# start of The records

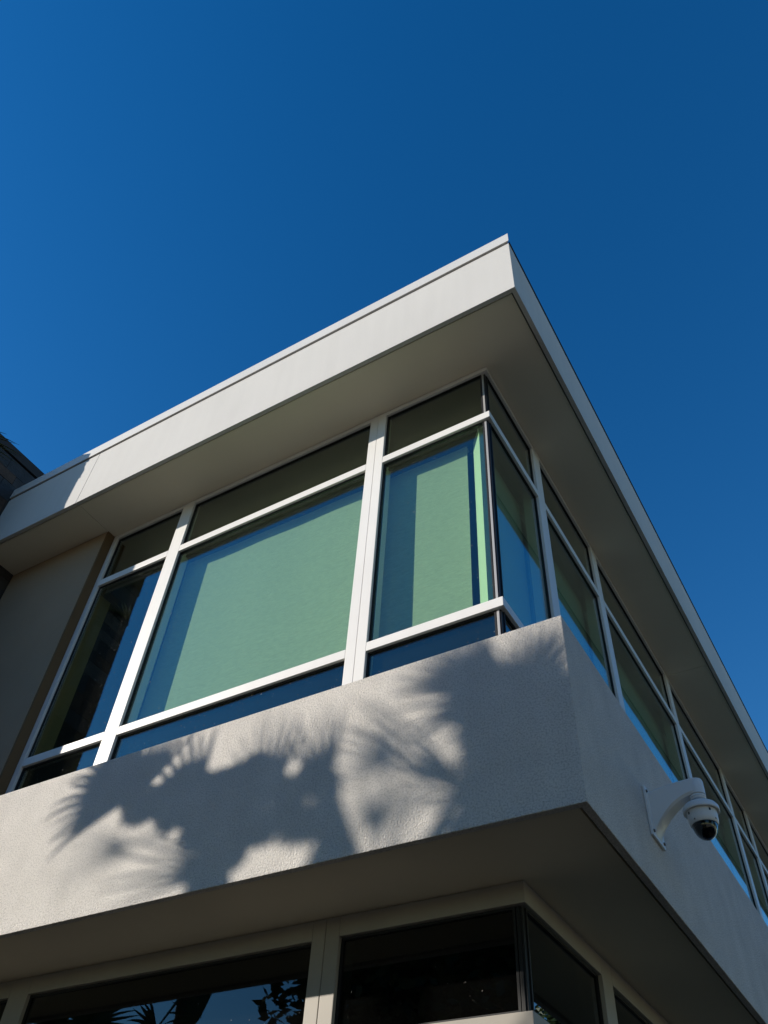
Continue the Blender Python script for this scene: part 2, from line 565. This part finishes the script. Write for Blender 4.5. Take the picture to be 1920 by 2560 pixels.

# end of The records
# start of The records

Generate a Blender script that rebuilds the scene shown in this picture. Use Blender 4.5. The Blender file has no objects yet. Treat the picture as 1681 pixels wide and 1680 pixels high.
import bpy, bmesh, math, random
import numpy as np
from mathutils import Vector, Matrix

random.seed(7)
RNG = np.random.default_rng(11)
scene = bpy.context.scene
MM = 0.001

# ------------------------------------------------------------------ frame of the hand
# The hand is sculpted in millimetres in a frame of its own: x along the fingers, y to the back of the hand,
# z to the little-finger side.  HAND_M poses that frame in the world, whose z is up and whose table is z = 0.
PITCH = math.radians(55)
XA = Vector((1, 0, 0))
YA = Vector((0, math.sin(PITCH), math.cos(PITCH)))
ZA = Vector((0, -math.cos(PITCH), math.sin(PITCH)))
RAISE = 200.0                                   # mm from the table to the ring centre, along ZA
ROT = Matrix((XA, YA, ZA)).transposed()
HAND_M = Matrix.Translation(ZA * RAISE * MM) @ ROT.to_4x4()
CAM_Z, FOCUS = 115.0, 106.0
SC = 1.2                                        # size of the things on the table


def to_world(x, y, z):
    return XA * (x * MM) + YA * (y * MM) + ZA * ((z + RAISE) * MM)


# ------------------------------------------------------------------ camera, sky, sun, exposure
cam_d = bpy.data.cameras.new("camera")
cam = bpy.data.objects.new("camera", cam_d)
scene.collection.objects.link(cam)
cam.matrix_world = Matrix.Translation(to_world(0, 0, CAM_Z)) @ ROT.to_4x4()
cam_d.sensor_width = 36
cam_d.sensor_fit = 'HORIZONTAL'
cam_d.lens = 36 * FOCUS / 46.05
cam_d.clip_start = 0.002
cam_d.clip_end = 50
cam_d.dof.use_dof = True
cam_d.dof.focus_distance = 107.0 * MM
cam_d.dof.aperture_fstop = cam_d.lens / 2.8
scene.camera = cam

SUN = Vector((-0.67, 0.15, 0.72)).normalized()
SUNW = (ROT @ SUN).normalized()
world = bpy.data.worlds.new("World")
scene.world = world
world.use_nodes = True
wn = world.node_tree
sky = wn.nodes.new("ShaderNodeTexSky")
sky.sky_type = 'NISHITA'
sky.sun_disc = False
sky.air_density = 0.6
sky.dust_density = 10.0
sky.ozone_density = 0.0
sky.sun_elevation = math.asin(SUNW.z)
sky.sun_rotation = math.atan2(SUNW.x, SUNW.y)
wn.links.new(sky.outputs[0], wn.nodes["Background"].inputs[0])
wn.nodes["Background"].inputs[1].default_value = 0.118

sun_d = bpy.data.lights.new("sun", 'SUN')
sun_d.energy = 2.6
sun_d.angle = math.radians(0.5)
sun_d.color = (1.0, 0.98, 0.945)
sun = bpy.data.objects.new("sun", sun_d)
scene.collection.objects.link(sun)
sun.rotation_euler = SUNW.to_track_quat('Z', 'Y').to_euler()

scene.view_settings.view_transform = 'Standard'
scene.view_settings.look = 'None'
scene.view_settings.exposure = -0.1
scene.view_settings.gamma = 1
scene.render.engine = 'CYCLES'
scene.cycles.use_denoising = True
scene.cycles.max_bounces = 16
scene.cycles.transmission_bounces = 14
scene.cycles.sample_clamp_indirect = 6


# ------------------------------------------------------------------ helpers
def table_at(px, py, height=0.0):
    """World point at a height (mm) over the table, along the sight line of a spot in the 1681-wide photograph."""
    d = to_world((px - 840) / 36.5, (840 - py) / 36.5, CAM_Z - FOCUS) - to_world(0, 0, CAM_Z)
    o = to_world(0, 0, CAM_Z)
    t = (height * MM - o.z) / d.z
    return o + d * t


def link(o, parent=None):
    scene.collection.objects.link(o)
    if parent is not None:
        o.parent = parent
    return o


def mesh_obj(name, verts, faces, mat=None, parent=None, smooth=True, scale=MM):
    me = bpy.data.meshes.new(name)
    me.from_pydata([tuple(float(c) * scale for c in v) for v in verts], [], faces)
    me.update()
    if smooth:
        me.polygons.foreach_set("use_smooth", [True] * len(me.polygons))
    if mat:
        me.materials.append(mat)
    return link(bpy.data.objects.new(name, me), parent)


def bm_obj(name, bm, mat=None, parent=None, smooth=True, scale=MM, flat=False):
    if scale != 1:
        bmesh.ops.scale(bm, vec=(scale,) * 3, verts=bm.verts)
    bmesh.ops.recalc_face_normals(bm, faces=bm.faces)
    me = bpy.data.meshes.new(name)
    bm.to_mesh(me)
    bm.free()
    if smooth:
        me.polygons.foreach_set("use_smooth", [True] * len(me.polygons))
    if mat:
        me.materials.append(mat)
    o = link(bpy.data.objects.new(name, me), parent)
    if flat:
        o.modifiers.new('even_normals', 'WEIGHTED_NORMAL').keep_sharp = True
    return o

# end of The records

• _What you have to do_
Repeat the span of lines that opens with the line holding "Generate a Blender" and closes with the line holding "scene.camera = cam", exactly as it stands.

• _The reply_
Generate a Blender script that rebuilds the scene shown in this picture. Use Blender 4.5. The Blender file has no objects yet. Treat the picture as 1681 pixels wide and 1680 pixels high.
import bpy, bmesh, math, random
import numpy as np
from mathutils import Vector, Matrix

random.seed(7)
RNG = np.random.default_rng(11)
scene = bpy.context.scene
MM = 0.001

# ------------------------------------------------------------------ frame of the hand
# The hand is sculpted in millimetres in a frame of its own: x along the fingers, y to the back of the hand,
# z to the little-finger side.  HAND_M poses that frame in the world, whose z is up and whose table is z = 0.
PITCH = math.radians(55)
XA = Vector((1, 0, 0))
YA = Vector((0, math.sin(PITCH), math.cos(PITCH)))
ZA = Vector((0, -math.cos(PITCH), math.sin(PITCH)))
RAISE = 200.0                                   # mm from the table to the ring centre, along ZA
ROT = Matrix((XA, YA, ZA)).transposed()
HAND_M = Matrix.Translation(ZA * RAISE * MM) @ ROT.to_4x4()
CAM_Z, FOCUS = 115.0, 106.0
SC = 1.2                                        # size of the things on the table


def to_world(x, y, z):
    return XA * (x * MM) + YA * (y * MM) + ZA * ((z + RAISE) * MM)


# ------------------------------------------------------------------ camera, sky, sun, exposure
cam_d = bpy.data.cameras.new("camera")
cam = bpy.data.objects.new("camera", cam_d)
scene.collection.objects.link(cam)
cam.matrix_world = Matrix.Translation(to_world(0, 0, CAM_Z)) @ ROT.to_4x4()
cam_d.sensor_width = 36
cam_d.sensor_fit = 'HORIZONTAL'
cam_d.lens = 36 * FOCUS / 46.05
cam_d.clip_start = 0.002
cam_d.clip_end = 50
cam_d.dof.use_dof = True
cam_d.dof.focus_distance = 107.0 * MM
cam_d.dof.aperture_fstop = cam_d.lens / 2.8
scene.camera = cam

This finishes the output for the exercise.